Lee Scoggins
Senior HTF Member
Various blind tests have in fact been done in the audio industry. Unsurprisingly (to someone who knows the technical details), it turns out that people who think differences from transports, cables, etc. are "blatantly obvious" in non-blind listening, are often completely unable to pick out those same differences in blind testing.:rolleyes
Ian,
This is just your opinion, and may be based partly on DBTs that others have conducted, but there are very real differences in transports and many other things including digital cable which also exhibits jitter.
I am no engineer but I have engineered or assistant produced over 14 albums, mostly for audiophile and mainstream labels. We have noted and adjusted for transport differences in our playback chain in most of these albums, several of which won industry awards for their clean sound.
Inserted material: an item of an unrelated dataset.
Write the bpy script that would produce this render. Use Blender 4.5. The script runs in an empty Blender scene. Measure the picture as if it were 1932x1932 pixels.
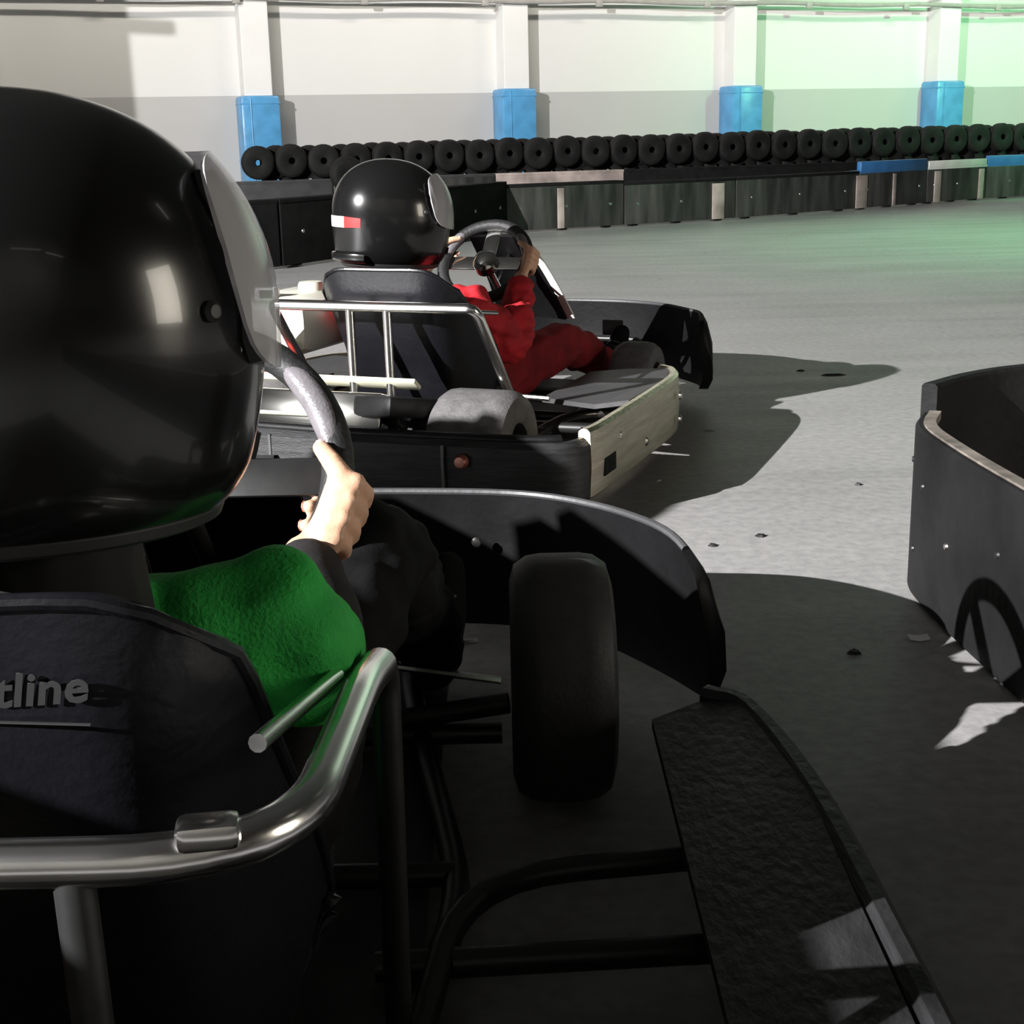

(This also addresses Lance's comments: )
Jitter can be detected as smearing the music down to 20 Picoseconds. Recently, I have been doing orchestral and chamber music ensembles where we record in hi-rez PCM on Alessis Masterlink hard drives at 88.2khz. To get better sound at a recent concert we added a Lucid Audio GenX 96 master clock that drove down jitter from 200ps to 20ps. The difference was more detail, more "air" around the instruments, and an overall improvement in focus.
It was suprising to me initially but I have heard similar sonic improvements as we lowered jitter in the recording and playback chains at Chesky Records. The reading of 20 picoseconds is extremely low in technical terms but one has to keep in mind that the human brain is an amazing processing engine capable of hearing very subtle nuances through its neural network retrieval and analysis.
I am recording my music samples at 200 and 20 ps for a test CD so if you want to listen what each sounds like, I would be happy to send you a copy for evaluation.